Cooper, Kerris
(2017)
Poverty and parenting in the UK.
PhD thesis, London School of Economics and Political Science.
Abstract
By the time children in the UK start school there is already an achievement gap between those from low income households and their better‐off classmates. One explanation for this is differences in parenting. This has increasingly been the focus of policy interventions under successive governments, where the emphasis has shifted towards parenting rather than poverty as explaining poorer children’s worse outcomes.
In this context this thesis examines how the two factors, poverty and parenting are related and what mechanisms explain these relationships, specifically testing the Family Stress Model. Using the Millennium Cohort Study a range of different experiences of economic hardship are analysed in relation to different parenting behaviours when children are aged five.

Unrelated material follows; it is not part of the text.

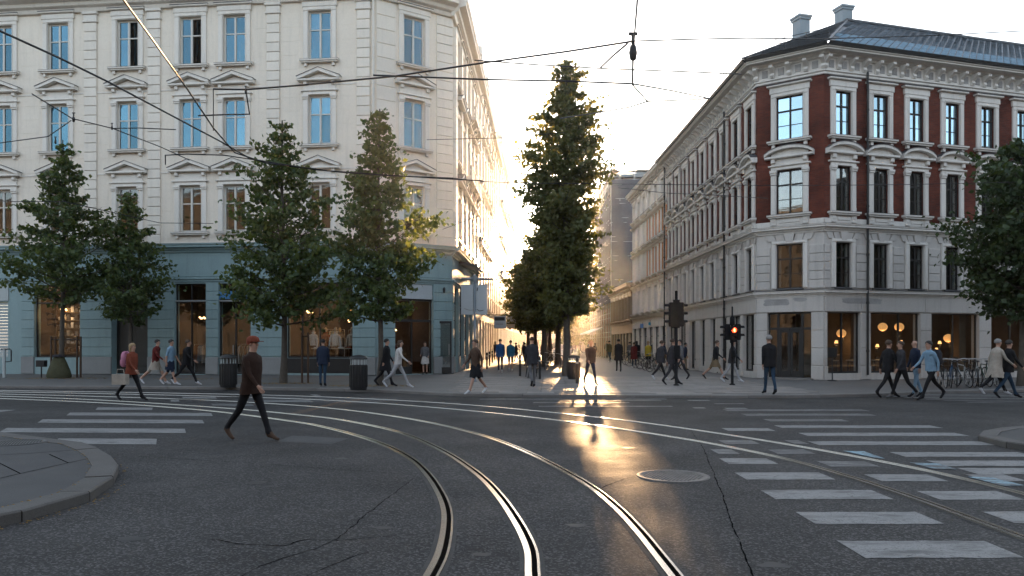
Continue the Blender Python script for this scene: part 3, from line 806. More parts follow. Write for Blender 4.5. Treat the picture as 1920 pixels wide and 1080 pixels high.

The findings show that it is not straightforwardly the case that low income parents parent worse, and there are some positive (as well as negative) differences in parenting between mothers with low and median incomes. For some of the negative differences in parenting these are part of a broader income‐parenting gradient that extends all the way up the distribution. When other experiences of hardship are examined (such as debt, deprivation and feeling poor) they are more strongly and negatively related to parenting behaviours, compared to income. It is found that mothers’ mental health and relationship quality are mechanisms for most parenting behaviours and are particularly important for how close the mother feels to the child, play activities and discipline. Experiencing a worsening of material deprivation is associated with a worsening of a number of parenting behaviours and changes in experiences of hardship are also related to changes in mothers’ mental health and life satisfaction. These findings highlight the importance of financial resources for parenting and suggest that any policies aimed at improving parenting in order to improve the outcomes of poor children need to address families’ economic situation, as well as mothers’ mental health and relationship quality.